Start of Data for the task

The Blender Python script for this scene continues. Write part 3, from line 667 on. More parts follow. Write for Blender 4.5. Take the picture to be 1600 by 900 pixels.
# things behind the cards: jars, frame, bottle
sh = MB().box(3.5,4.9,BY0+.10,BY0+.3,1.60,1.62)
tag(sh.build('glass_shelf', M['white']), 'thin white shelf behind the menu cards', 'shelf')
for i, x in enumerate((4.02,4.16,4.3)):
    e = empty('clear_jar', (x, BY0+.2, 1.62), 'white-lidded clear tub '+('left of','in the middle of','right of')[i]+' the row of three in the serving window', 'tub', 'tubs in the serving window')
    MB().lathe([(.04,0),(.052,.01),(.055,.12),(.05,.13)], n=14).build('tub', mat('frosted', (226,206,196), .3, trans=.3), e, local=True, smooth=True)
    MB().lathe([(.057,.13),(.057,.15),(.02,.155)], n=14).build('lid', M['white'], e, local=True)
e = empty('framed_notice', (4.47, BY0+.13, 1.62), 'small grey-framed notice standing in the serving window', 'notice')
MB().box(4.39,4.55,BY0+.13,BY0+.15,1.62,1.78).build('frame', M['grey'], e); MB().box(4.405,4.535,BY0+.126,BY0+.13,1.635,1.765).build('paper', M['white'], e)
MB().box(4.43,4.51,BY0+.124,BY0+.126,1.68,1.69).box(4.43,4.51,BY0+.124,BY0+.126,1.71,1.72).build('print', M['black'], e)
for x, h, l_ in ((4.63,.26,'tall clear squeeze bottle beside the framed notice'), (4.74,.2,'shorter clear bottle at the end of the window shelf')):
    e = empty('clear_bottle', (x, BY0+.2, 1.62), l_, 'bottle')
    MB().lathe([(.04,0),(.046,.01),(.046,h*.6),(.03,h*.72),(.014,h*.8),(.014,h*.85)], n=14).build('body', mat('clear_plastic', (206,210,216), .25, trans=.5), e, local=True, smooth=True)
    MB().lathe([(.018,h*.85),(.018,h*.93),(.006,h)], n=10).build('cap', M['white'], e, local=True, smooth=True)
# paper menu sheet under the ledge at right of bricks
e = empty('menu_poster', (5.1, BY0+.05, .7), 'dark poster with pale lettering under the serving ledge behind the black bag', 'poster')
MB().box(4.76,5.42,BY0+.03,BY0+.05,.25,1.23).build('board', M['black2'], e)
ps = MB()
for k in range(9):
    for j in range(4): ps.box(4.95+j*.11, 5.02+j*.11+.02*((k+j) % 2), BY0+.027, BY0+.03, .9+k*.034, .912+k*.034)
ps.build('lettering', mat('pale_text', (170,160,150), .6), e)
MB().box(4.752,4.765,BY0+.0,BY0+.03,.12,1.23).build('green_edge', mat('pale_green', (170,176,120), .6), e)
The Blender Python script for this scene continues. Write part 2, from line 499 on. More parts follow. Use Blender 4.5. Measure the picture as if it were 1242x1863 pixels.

End of Data for the task

What is being asked :: Locate the string "scene" in the listing above and copy every line where it occurs.

Full output ::
The Blender Python script for this scene continues. Write part 3, from line 667 on. More parts follow. Write for Blender 4.5. Take the picture to be 1600 by 900 pixels.
The Blender Python script for this scene continues. Write part 2, from line 499 on. More parts follow. Use Blender 4.5. Measure the picture as if it were 1242x1863 pixels.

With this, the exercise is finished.